(Entries from a dataset)
◇ ◇ ◇
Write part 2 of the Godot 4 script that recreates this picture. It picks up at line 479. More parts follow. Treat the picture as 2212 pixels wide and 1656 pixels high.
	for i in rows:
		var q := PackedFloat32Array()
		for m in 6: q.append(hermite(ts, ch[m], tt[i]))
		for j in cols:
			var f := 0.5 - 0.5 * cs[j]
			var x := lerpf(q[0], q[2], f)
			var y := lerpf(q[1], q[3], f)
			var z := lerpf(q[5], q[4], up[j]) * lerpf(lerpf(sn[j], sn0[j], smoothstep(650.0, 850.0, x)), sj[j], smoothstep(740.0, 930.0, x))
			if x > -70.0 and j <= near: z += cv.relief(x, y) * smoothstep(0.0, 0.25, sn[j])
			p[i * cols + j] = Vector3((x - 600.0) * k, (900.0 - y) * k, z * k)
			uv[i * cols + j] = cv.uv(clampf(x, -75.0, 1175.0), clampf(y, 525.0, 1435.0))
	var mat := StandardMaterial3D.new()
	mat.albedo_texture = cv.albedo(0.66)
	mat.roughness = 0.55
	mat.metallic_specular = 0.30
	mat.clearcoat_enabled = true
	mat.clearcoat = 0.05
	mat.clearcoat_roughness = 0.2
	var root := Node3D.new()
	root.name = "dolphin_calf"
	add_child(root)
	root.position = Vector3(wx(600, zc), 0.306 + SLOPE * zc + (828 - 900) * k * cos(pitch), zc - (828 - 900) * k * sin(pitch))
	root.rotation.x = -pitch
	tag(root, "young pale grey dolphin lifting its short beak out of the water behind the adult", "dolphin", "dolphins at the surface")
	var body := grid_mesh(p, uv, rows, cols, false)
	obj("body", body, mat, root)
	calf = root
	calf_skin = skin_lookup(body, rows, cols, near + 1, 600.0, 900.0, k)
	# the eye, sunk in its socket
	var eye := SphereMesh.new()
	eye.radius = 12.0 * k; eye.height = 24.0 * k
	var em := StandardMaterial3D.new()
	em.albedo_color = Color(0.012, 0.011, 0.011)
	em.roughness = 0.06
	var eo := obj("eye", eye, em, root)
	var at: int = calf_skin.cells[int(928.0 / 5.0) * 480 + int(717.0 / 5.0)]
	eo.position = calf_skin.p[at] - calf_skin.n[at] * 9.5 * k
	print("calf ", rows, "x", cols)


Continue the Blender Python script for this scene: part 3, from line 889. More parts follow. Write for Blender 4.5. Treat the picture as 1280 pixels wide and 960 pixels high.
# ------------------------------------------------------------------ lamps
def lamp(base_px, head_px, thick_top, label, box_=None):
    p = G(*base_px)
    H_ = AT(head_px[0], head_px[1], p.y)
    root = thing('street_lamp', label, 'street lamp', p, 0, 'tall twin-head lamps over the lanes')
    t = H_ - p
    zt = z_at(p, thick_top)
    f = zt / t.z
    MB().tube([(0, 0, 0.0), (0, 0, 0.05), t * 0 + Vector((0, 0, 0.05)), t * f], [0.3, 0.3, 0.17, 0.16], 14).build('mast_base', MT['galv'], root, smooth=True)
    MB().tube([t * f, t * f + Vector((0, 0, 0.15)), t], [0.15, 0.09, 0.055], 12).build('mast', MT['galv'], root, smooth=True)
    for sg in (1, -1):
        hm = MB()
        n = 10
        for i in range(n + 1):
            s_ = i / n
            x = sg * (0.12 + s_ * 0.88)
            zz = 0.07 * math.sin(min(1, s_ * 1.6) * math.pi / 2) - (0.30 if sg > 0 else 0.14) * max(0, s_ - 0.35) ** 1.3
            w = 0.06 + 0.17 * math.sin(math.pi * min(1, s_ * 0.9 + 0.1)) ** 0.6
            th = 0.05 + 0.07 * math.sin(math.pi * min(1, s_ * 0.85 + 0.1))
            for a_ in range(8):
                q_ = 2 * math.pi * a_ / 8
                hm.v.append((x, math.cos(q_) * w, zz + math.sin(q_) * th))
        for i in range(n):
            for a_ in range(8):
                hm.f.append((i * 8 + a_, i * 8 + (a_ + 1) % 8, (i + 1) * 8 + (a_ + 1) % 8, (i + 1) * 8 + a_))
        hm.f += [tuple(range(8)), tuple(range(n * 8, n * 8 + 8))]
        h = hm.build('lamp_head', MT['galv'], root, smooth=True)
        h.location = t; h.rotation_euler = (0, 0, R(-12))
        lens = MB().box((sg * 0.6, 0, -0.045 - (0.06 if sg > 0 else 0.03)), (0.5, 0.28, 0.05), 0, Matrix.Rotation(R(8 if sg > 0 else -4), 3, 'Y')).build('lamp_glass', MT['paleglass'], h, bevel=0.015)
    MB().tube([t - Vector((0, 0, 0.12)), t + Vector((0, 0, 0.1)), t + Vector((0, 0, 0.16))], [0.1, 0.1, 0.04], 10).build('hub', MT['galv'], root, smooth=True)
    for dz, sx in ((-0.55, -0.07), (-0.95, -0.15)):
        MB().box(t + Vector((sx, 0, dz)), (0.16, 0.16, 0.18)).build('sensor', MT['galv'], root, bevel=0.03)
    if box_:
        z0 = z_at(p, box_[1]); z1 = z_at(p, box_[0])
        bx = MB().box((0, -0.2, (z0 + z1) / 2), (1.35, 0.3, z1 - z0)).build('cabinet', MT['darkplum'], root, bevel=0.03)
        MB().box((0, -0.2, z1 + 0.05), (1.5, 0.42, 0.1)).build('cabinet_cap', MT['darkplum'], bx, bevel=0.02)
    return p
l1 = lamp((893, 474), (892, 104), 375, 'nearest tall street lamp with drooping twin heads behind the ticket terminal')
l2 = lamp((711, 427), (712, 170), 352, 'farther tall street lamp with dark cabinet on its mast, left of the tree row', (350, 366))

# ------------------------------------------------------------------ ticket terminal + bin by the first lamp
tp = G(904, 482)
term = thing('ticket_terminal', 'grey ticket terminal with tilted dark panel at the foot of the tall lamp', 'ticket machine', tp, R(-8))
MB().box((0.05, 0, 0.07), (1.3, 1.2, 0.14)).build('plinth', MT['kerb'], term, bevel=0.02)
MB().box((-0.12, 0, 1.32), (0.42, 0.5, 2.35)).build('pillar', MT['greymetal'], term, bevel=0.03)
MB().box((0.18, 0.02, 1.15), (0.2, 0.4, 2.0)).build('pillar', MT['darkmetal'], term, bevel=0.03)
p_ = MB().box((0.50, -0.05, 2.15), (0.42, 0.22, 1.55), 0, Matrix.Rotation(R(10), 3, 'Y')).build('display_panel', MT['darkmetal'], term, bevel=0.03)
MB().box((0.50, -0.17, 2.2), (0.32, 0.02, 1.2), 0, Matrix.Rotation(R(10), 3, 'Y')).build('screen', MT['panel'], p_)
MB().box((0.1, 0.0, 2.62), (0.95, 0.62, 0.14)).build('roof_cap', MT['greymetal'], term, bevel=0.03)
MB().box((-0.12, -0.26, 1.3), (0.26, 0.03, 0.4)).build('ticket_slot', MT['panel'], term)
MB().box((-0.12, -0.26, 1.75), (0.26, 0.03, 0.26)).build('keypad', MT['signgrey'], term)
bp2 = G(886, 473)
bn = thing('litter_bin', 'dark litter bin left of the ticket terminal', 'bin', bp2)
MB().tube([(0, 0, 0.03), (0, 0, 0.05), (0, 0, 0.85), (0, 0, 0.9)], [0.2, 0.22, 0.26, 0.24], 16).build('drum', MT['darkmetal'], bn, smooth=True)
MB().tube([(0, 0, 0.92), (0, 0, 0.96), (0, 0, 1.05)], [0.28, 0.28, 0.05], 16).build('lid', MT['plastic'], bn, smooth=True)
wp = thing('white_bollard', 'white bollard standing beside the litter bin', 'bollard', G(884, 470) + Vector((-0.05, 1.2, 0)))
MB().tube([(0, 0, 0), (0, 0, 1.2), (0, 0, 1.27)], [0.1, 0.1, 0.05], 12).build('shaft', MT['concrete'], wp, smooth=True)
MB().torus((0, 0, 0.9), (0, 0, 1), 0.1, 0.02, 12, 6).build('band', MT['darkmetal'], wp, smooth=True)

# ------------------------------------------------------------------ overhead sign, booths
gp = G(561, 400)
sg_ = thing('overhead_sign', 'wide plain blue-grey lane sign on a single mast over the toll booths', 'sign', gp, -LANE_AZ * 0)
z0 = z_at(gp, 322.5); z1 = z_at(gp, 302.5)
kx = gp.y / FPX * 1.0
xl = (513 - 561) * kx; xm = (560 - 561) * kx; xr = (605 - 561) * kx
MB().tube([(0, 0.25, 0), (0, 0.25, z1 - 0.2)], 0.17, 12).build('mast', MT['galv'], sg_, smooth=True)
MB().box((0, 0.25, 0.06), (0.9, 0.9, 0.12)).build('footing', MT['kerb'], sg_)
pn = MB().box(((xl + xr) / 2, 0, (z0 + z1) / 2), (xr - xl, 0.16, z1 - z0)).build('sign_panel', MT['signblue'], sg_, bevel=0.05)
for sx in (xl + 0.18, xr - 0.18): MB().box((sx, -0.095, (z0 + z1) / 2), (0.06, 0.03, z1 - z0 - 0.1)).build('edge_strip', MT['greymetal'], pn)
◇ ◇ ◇
◆ DIRECTIONS:
Filter the entries above down to the lines containing the word "this".

◆ SOLUTION:
Write part 2 of the Godot 4 script that recreates this picture. It picks up at line 479. More parts follow. Treat the picture as 2212 pixels wide and 1656 pixels high.
Continue the Blender Python script for this scene: part 3, from line 889. More parts follow. Write for Blender 4.5. Treat the picture as 1280 pixels wide and 960 pixels high.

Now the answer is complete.